The default location for these directories is under the /usr
directory, so /usr/bin/ruby is the default location for the ruby
interpreter for OSX, and the default libraries live at /usr/lib/ruby.

When you compile ruby from source, it will install under /usr/local/
bin and /usr/local/lib. /usr/local is the one of the more-standard
unixy places to install things you’ve compiled yourself. Under OSX,
it’s probably best to stick to this location, and not overwrite the
default OSX install in /usr/bin and /usr/lib.

So, once you’ve installed ruby from source (which you should do, the
version pre-installed on OSX is both old and slightly broken), you
will find things in the following places:

/usr/bin/ruby, /usr/lib/ruby - OSX included installations. Do not
touch!

/usr/local/bin/ruby - ruby interpreter
/usr/local/bin/irb - interactive shell
/usr/local/lib/ruby/1.8 - libraries for ruby 1.8
/usr/local/lib/ruby/site_ruby - standard location for extra libraries
you might install
(and if you install rubygems)
/usr/local/lib/ruby/gems - where gems get installed

If you haven’t done so to begin with, I’d suggest finding a good set
of instructions for setting up Ruby and Rails.
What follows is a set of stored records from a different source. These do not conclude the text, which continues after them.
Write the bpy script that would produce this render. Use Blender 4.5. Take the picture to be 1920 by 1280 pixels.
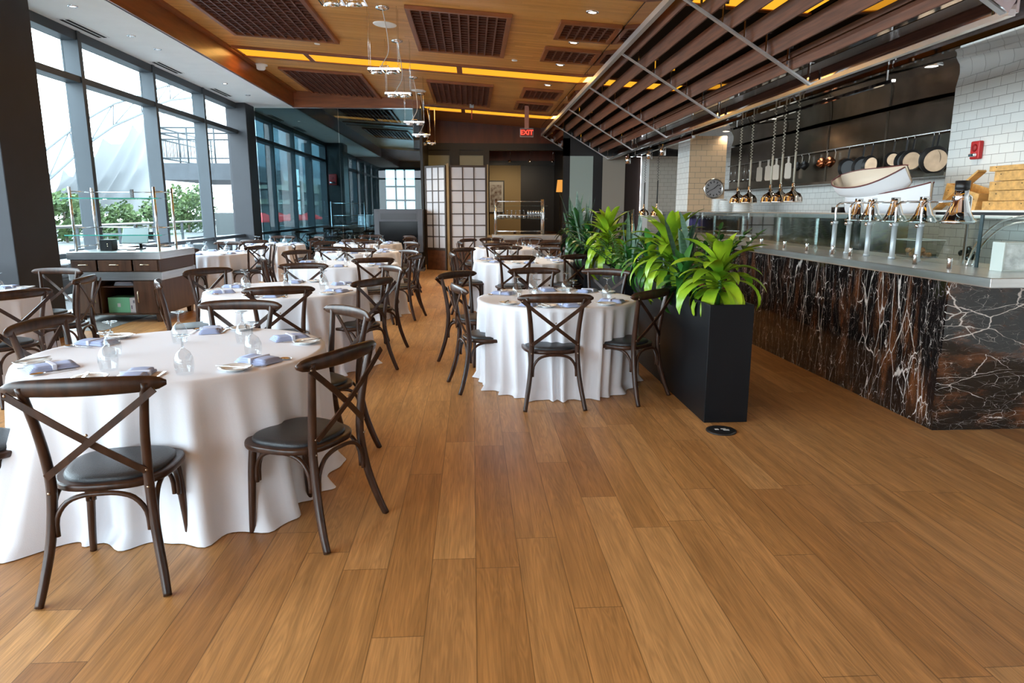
import bpy, bmesh, math, random
from mathutils import Vector, Matrix
PI = math.pi
S = bpy.context.scene
for o in list(bpy.data.objects): bpy.data.objects.remove(o, do_unlink=True)
COL = S.collection

# ------------------------------------------------------------------ camera
CAM_H = 1.52
F_PX = 1280.0
cam_d = bpy.data.cameras.new('camera')
cam_d.sensor_width = 36.0
cam_d.lens = 36.0 * F_PX / 1920.0
cam_d.clip_end = 400
cam = bpy.data.objects.new('camera', cam_d); COL.objects.link(cam)
cam.location = (0, 0, CAM_H)
cam.rotation_euler = (math.radians(90 - 10.965), 0, math.radians(-3.292))
S.camera = cam

# ------------------------------------------------------------------ world / light / exposure
S.view_settings.view_transform = 'Standard'
S.view_settings.look = 'None'
S.view_settings.gamma = 1.0
S.view_settings.use_curve_mapping = False
S.view_settings.exposure = 0.0
W = bpy.data.worlds.new('sky'); S.world = W; W.use_nodes = True
nt = W.node_tree; nt.nodes.clear()
wo = nt.nodes.new('ShaderNodeOutputWorld'); bg = nt.nodes.new('ShaderNodeBackground')
tc = nt.nodes.new('ShaderNodeTexCoord'); sp = nt.nodes.new('ShaderNodeSeparateXYZ')
cr = nt.nodes.new('ShaderNodeValToRGB')
nt.links.new(tc.outputs['Generated'], sp.inputs[0]); nt.links.new(sp.outputs['Z'], cr.inputs[0])
cr.color_ramp.elements[0].position = 0.0; cr.color_ramp.elements[0].color = (0.82, 0.90, 1.0, 1)
cr.color_ramp.elements[1].position = 0.8; cr.color_ramp.elements[1].color = (0.70, 0.84, 1.0, 1)
nt.links.new(cr.outputs[0], bg.inputs[0]); bg.inputs[1].default_value = 14.5
nt.links.new(bg.outputs[0], wo.inputs[0])

def area(name, loc, rot, sx, sy, power, col, spread=None):
    d = bpy.data.lights.new(name, 'AREA'); d.shape = 'RECTANGLE'; d.size = sx; d.size_y = sy
    d.energy = power; d.color = col
    if spread: d.spread = spread
    o = bpy.data.objects.new(name, d); COL.objects.link(o); o.location = loc; o.rotation_euler = rot
    return o
def portal(name, loc, rot, sx, sy):
    o = area(name, loc, rot, sx, sy, 1, (1, 1, 1)); o.data.cycles.is_portal = True
    return o
WX = -5.7       # window wall plane
CZ = 3.97       # white soffit height
portal('daylight_portal', (WX - .25, 5.5, 2.2), (0, math.radians(-90), 0), 3.6, 24)
portal('daylight_portal_rear', (-4.2, -7.2, 2.0), (math.radians(90), 0, 0), 3, 3.6)

# ------------------------------------------------------------------ helpers
def T(o, label=None, cat=None, group=None, kind=None):
    if label: o['label'] = label
    if cat: o['category'] = cat
    if group: o['group'] = group
    if kind: o['kind'] = kind
    return o
def E(name, loc=(0, 0, 0), rz=0.0, label=None, cat=None, group=None):
    o = bpy.data.objects.new(name, None); o.empty_display_size = .1
    COL.objects.link(o); o.location = loc; o.rotation_euler = (0, 0, rz)
    return T(o, label, cat, group)
def dup(root, loc, rz=0.0, label=None, group=None):
    r = root.copy(); COL.objects.link(r); r.location = loc
    r.rotation_euler = (root.rotation_euler[0], root.rotation_euler[1], rz)
    if label: r['label'] = label
    if group: r['group'] = group
    for ch in list(root.children):
        c = ch.copy(); COL.objects.link(c); c.parent = r
        for g in list(ch.children):
            d = g.copy(); COL.objects.link(d); d.parent = c
    return r

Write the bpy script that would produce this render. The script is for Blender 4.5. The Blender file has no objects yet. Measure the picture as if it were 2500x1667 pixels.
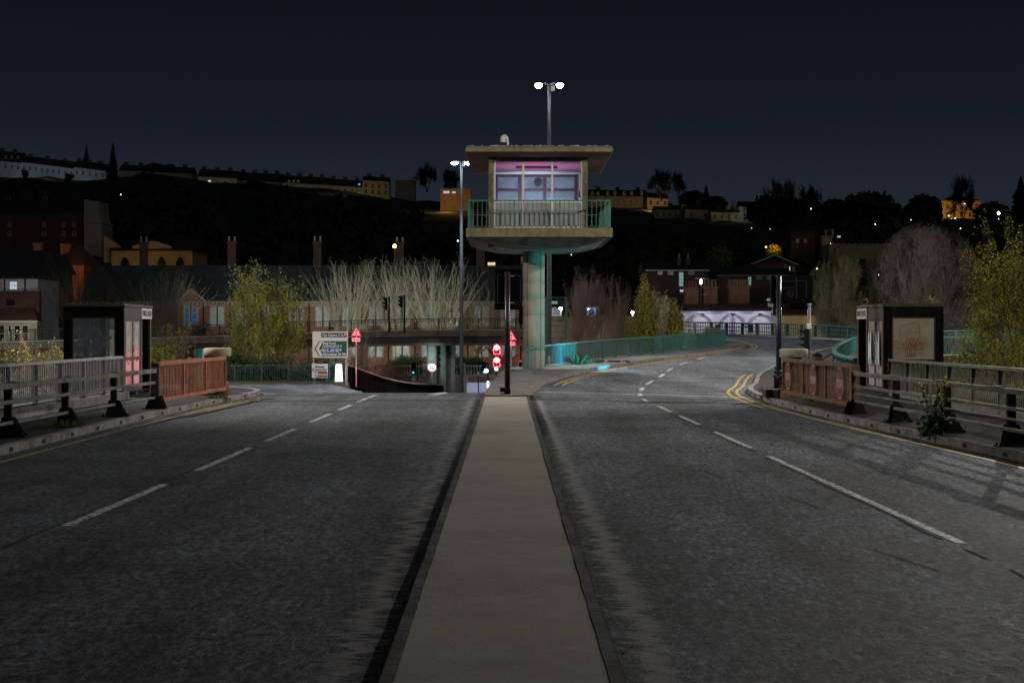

This one is pretty
comprehensive, especially when it comes to setting up paths (which is
pretty important):

I will warn you that in the last few months a couple of the
cut’n’paste installation steps have gone slightly out of date - it
ought to be simple enough to find the downloads you need from the
URLs given, though.

As a last warning - you shouldn’t put your own work (whether it’s
Rails, plain ruby, or any other language) under the /usr
directories. Keep it somewhere under your home directory, or you’ll
risk losing it all when you run Software Update.

best of luck,
matthew smillie.

Addendum:

On May 29, 2006, at 22:41, Austin Z. wrote:

% which ruby

This will show you which version of ruby appears first in your path.
If everything’s set up correctly, it should say “/usr/local/bin/ruby”.